Antonioni’s Trilogy on Modernity and Its Discontent
This year’s Met Gala theme “In America: A Lexicon of Fashion” featured approximately 100 garments that embody the nation’s fashion from throughout the 20th and 21st century. The pieces are organized into 12 factions: Nostalgia, Belonging, Delight, Joy, Wonder, Affinity, Confidence, Strength, Desire, Assurance, Comfort, and Consciousness.
One ensemble by Matthew Adams Dolan entitled Dreaminess––the quality or state of being dreamy (given to dreaming or fantasy)––draws inspiration from John Lennon and Yoko Ono’s 1969 Vietnam protest “Bed-Ins for Peace.” The “ill-fitting pajamas” allude to the discontent surrounding the supposed ease and comfort of American life and represent the American dream. Particularly important to Dolan is the need for solace and hope during times of chaos.
The notion that clothes are absurd and beyond logical explanation is a longstanding belief. Tied to the design problem that exists in our everyday fashion, this harkens back to the true, primordial design problem––human anatomy. The architectural approach to clothing begs to differ, stating that for each question or problem that the human body proposes, clothing attempts to assuage, and therefore results from logical processes.
Austrian-American writer Bernard Rudofsky’s seminal essay “Are Clothes Modern?” disturbs people’s relationship with clothing and the supposed illogic that circumscribes it. Are the clothes we wear today anachronistic? Harmful? From this architectural approach to clothing, he argues that clothes are functional, designed with purpose and are actively pursuing that purpose, whether it be power, sexuality, etc.
Italian art cinema forerunner Michelangelo Antonioni, particularly famed for his “trilogy on modernity and its discontents,” captures elusive mood pieces focusing on the very lack of purpose and pursuit that haunts his characters. His work exhibits sensual stories of mishaps and adventures within a dreamy atmosphere. His characters navigate seduction and enterprise while struggling with their own dizzying ennui. Usually, the bigger picture of each of his films has to do with languid existentialism and the tragedy of modern beauty. His work is definitely for the real film fanatics out there––Criterion Channel subscribers and lovers of Cleo From 5 to 7 (1962). With masterful abstraction, he favors the introspective and the ambiguous.
The three films that comprise the “trilogy on modernity and its discontents” are L’Avventura (1960), La Notte (1961), and L’Eclisse (1962). Each with their own smoky surrealist atmosphere, characters stumble through their gluttony and desires in places of supreme dissatisfaction––lush vacations, decadent parties, or seductive cityscapes. The premise of contemporary malaise is simple: centuries worth of war, tyranny, and tyrade result in a picturesque world still racked with the uncertainty and desperation of its human subjects. Without purpose, characters move through their daily lives with discontent, harboring their unwieldy expectations of success and triumph.

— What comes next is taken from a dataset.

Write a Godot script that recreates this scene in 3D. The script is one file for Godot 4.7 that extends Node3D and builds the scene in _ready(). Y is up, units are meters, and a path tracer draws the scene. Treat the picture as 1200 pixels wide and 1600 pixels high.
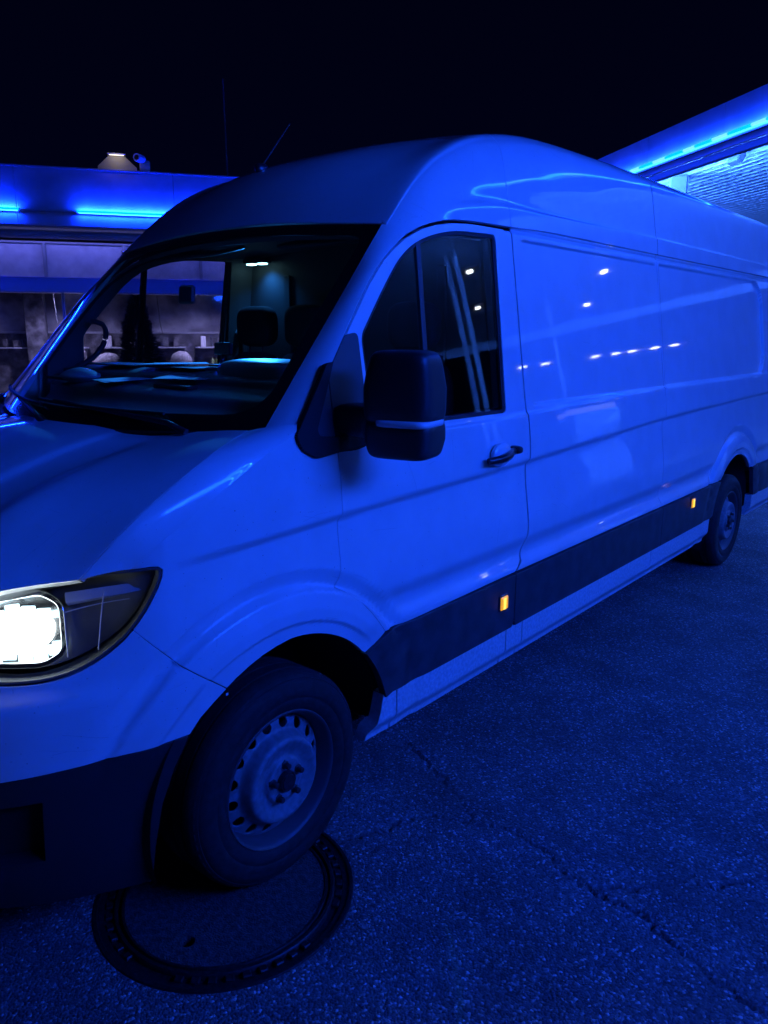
extends Node3D
# World: x runs along the van towards its rear, y is up, z points out of the van's left side. Metres, front axle at x = 0.

var M := {}
var used := {}
var van: Node3D
var rng := RandomNumberGenerator.new()

# ------------------------------------------------------------------ naming helpers
func numbered(called: String) -> String:
	if not used.has(called):
		used[called] = 0
		return called
	used[called] += 1
	return "%s_%03d" % [called, used[called]]

func thing(called: String, label: String, category: String, at := Vector3.ZERO, turn := 0.0, group := "") -> Node3D:
	var o := Node3D.new()
	o.name = numbered(called)
	add_child(o)
	o.position = at
	o.rotation.y = turn
	o.set_meta("label", label)
	o.set_meta("category", category)
	if group != "":
		o.set_meta("group", group)
	return o

func obj(called: String, mesh: Mesh, mat: Material, parent: Node = null, label := "") -> MeshInstance3D:
	var o := MeshInstance3D.new()
	o.mesh = mesh
	o.material_override = mat
	if parent == null:
		o.name = numbered(called)
		add_child(o)
	else:
		o.name = called
		parent.add_child(o, true)
	if label != "":
		o.set_meta("label", label)
	return o

func both(called: String, mesh: ArrayMesh, mat: Material, parent: Node = null) -> Array:
	# the piece on the van's left side and its mirror twin on the right side
	var p: Node = van if parent == null else parent
	var a := obj(called, mesh, mat, p)
	var b := obj(called, mirror(mesh), mat, p)
	return [a, b]

func lin(r: float, g: float, b: float, a := 1.0) -> Color:
	var c := Color(r, g, b).linear_to_srgb()
	c.a = a
	return c

func mat(r: float, g: float, b: float, rough := 0.6, metal := 0.0) -> StandardMaterial3D:
	var m := StandardMaterial3D.new()
	m.albedo_color = lin(r, g, b)
	m.roughness = rough
	m.metallic = metal
	return m

func glow(r: float, g: float, b: float, power: float) -> StandardMaterial3D:
	var m := mat(0.04, 0.04, 0.04, 0.4)
	m.emission_enabled = true
	m.emission = lin(r, g, b)
	m.emission_energy_multiplier = power
	return m

func noise_tex(size: int, freq: float, lo: Color, hi: Color, kind := FastNoiseLite.TYPE_SIMPLEX_SMOOTH, octaves := 4, seed_ := 1, mid := 0.5) -> NoiseTexture2D:
	var n := FastNoiseLite.new()
	n.noise_type = kind
	n.frequency = freq
	n.fractal_octaves = octaves
	n.seed = seed_
	var t := NoiseTexture2D.new()
	t.width = size
	t.height = size
	t.seamless = true
	t.noise = n
	var g := Gradient.new()
	g.set_color(0, lo)
	g.set_color(1, hi)
	g.set_offset(0, maxf(0.0, mid - 0.35))
	g.set_offset(1, minf(1.0, mid + 0.35))
	t.color_ramp = g
	return t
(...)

Antonioni focuses on bourgeois society and therefore his films concern themselves solely with the problems that befall modern “educated, white-collar thinkers”. Thus, this “discontent” is fairly short-sighted, though his critiques on modernity do not connote feelings of nostalgia for the premodern. A post-religious modernist himself, Antonioni has dissected morality in the modern setting and rejected it in all forms. The trilogy agrees with Marxist ideology that mechanization and technology has broken down our moral boundaries, even in terms of sexuality. The eroticism throughout the trilogy as well as the rest of his filmography casts a spell on antiquated repression in favor of listless libidinal impulses. His work looks toward a new moral attitude, possibly one that renounces morality completely for all its constriction and shame.
Contemporary mores are particularly preoccupied with sexio-politics. Since premodernity and beyond, psychosexual impulses have been hedged by guilt and distrust. Antonioni notes that modernity favors consumerist eroticism, where psychological despair footnotes any romantic desire. Truly, the feeling best captured in his trilogy is intense yearning. And, in a post-industrial hyper-capitalist milieu, people and one’s relationships are disposable and replaceable. This concept creates the alienation seen in the trilogy.
Dehumanized and desperate, the women engage in loveless affairs only to end up as dissatisfied as they were before. Modern couples, estranged from passion and pursuit, must subject themselves to a consumerist social atmosphere wrought with anxiety. Not condemning these players of modernity, Antonioni instead discusses the fragility and moral ambivalence of the culture from which they are born. Antonioni’s trilogy communicates the tragedy of modernity––communal alienation and the futility of people’s passions.